Canteiro de obras – Escaldados em lidar com denúncias e suspeitas, os homens de Moon tentam agora conquistar corações e mentes. Com a interdição do complexo Nova Esperança, eles concentram esforços na ampliação do projeto Salobra, na região de Miranda. O antigo hotel-fazenda, que já tinha ótima infra-estrutura, virou um gigantesco canteiro de obras. Se os planos do presidente Kim se concretizarem, em breve o Salobra será um ícone da exploração sustentada do meio ambiente. Junto às prefeituras, o trabalho de sensibilização passa pela abertura dos cofres. Moon, que já havia doado 29 ambulâncias a serviços de saúde municipais, está investindo US$ 300 mil na construção de um centro de diagnóstico na cidade de Guia Lopes da Laguna. Na mesma região, a escola Nova Esperança é um sucesso que já conta com 300 alunos.

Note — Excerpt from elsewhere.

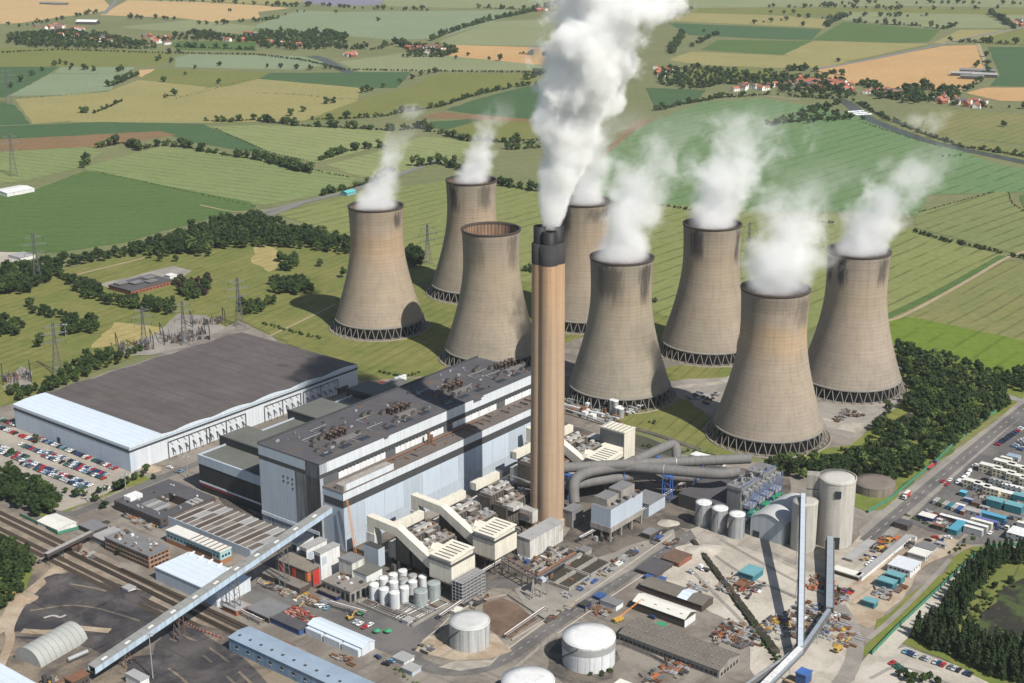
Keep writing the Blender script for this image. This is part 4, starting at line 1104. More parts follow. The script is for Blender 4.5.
# ---- flue duct bridges and precipitators: four units between boiler house and chimney
cream_m = mat('cream cladding', (.64, .605, .51), .65, .14, .12, streak=.16, dirt=.08)
creamtop_m = mat('cream roof sheet', (.64, .61, .51), .65, .15, .12, dirt=.15)
brownbox_m = mat('brown precipitator casing', (.125, .105, .09), .85, .4, .25, streak=.3, dirt=.3)
lgreydeck_m = mat('grey white deck', (.34, .33, .31), .85, .35, .3, dirt=.35)
dirtywhite_m = mat('dirty white cladding', (.55, .54, .50), .75, .3, .15, streak=.35, dirt=.3)
WALL_X = 0
PN = G(451.3, 561, 26)                                     # near roof corner of the first unit's bin
P0 = Vector((PN.x, PN.y, 0))
WALL_X = (B_LOC + E1 * (.35 + AWD) - P0).dot(E1)
def precip(k, off, dx=0.0, has_bin=True, drop=0.0):
    root = thing('dust_precipitator', PLAB[k], 'precipitator', P0 + E2 * off + E1 * dx, AX, 'precipitator units')
    bw, bl = 17, 21                                         # the bin
    m = cream_m
    if not has_bin:
        precip_casings(root, m)
        return root
    b = MB()
    b.box(-bw, 0, 0, bl, 11, 22.4, m)
    q0 = [(-bw, 0), (0, 0), (0, bl), (-bw, bl)]
    q1 = [(-bw + 4, 5), (-4, 5), (-4, bl - 5), (-bw + 4, bl - 5)]
    b.add([(x, y, 11) for x, y in q0] + [(x, y, 6.5) for x, y in q1], [(0, 4, 5, 1), (1, 5, 6, 2), (2, 6, 7, 3), (3, 7, 4, 0), (4, 7, 6, 5)], m)
    b.build('bin', root)
    MB().box(-bw - .5, .5, -.5, bl + .5, 22.4, 23.0, darkband_m).build('gutter', root)
    r = MB()
    r.box(-bw + .5, -.8, .6, bl - .6, 23, 25.0, m)
    r.add([(-bw - .3, 0, 25.0), (0, 0, 25.0), (0, bl, 26.2), (-bw - .3, bl, 26.2), (-bw - .3, 0, 25.6), (0, 0, 25.6), (0, bl, 26.8), (-bw - .3, bl, 26.8)], [(4, 5, 6, 7), (0, 1, 5, 4), (1, 2, 6, 5), (2, 3, 7, 6), (3, 0, 4, 7)], creamtop_m)
    br_ = r.build('bin_roof', root)
    sl = MB().add([(0, 0, 0), (11.5, 0, 0), (11.5, .75, 0.043), (0, .75, 0.043), (0, 0, .12), (11.5, 0, .12), (11.5, .75, .163), (0, .75, .163)], [(4, 5, 6, 7), (0, 1, 5, 4), (1, 2, 6, 5), (2, 3, 7, 6), (3, 0, 4, 7)], darkband_m).mesh('roof_slot')
    for j in range(6): link('roof_slot', sl, br_, (-bw + 2.6, 2.0 + j * 3.2, 25.62 + (2.0 + j * 3.2) * 1.2 / bl))
    lg = MB()
    for x in (-bw + 1, -bw / 2, -1):
        for y in (1, bl / 2, bl - 1):
            lg.bar((x, y, 0), (x, y, 11.2), .6, dsteel_m)
    for x in (-bw + 1, -1):
        lg.bar((x, 1, 0), (x, bl / 2, 10), .3, dsteel_m); lg.bar((x, bl - 1, 0), (x, bl / 2, 10), .3, dsteel_m)
    lg.bar((-bw + 1, 1, 0), (-1, 1, 10), .3, dsteel_m)
    lg.build('steel_frame', root)
    # arched duct from the boiler house down to the bin
    d = MB()
    yd0, yd1 = 4.5, 9.5
    prof = [(-62, 30), (-62, 36), (-41, 35.5), (-17.5, 17.0), (-17.5, 12.5), (-21.5, 12.5), (-43, 30.5), (-57, 31), (-57, 30)]
    XL = max(-71, WALL_X + 4)
    prof = [(XL, 22), (XL, 32.5), (-46, 31.5), (-16.9, 17.8), (-16.9, 12.0), (-22.5, 13.0), (-47.5, 26.2), (XL + 6, 27), (XL + 6, 22)]
    V = [(x, yd0, z) for x, z in prof] + [(x, yd1, z) for x, z in prof]
    n = len(prof)
    d.add(V, [(i, i + n, (i + 1) % n + n, (i + 1) % n) for i in range(n)], m)
    d.add(V, [(0, 1, 7, 8), (1, 2, 6, 7), (2, 3, 5, 6), (3, 4, 5)], m)
    d.add(V, [(n + 8, n + 7, n + 1, n), (n + 7, n + 6, n + 2, n + 1), (n + 6, n + 5, n + 3, n + 2), (n + 5, n + 4, n + 3)], m)
    d.build('arch_duct', root)
    MB().box(XL - .4, XL + 6.4, 4, 10.2, 6, 22, dirtywhite_m).build('duct_riser', root)
    MB().box(XL + 3, XL + 15, -2, 3.6, 5, 17, bluewall_m, top=dsteel_m).build('fan_house', root)
    precip_casings(root, m)
    u = MB()
    pts = [(-28, 16, 21), (-24, 9, 21), (-18.5, 9, 21), (-17.2, 14, 21)]
    u.tube(pts, 2.6, cream_m, 4, smooth=False)
    u.build('return_duct', root)
    MB().box(-27.5, -18.3, 10.5, 19, 17, 22.5, cream_m, top=creamtop_m).build('inlet_box', root)
    return root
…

Nessa aproximação com os brasileiros, o principal alvo é o esporte das massas. Primeiro, Moon comprou o Centro Esportivo Nova Esperança (Cene), de Jardim. Depois, o Atlético de Sorocaba (SP). Devido à tarimba junto à cartolagem, o Cene foi até convidado para a Copa do Brasil. A alegria durou pouco. Na quarta-feira 13, o time do reverendo Moon foi goleado pelo Vitória da Bahia por 6 a zero.

Um líder enrolado

Nascido há 82 anos na pequena Chonj Ju, hoje Coréia do Norte, Sun Myung Moon parece predestinado a atuações controversas. Preso diversas vezes em sua terra natal, em 1954 fundou em Pusan (Coréia do Sul) a Igreja da Unificação, calcada na promoção dos valores da família. Ficou conhecido pela ferrenha campanha anticomunista que organizou pelo mundo. Passou por diversos países, até se naturalizar americano. Nos EUA, amargou outra temporada na prisão, por burlar o fisco, em meados dos anos 80. Também foi acusado de fazer “lavagem cerebral” em jovens incautos. Famoso por promover casamentos em massa, hoje Moon comanda um império financeiro cuja contabilidade é um segredo mantido a sete chaves. Seus investimentos variam desde a comercialização de ginseng, produzido na Coréia, a indústria automobilística até a mídia, como o jornal The Washington Times, dos EUA.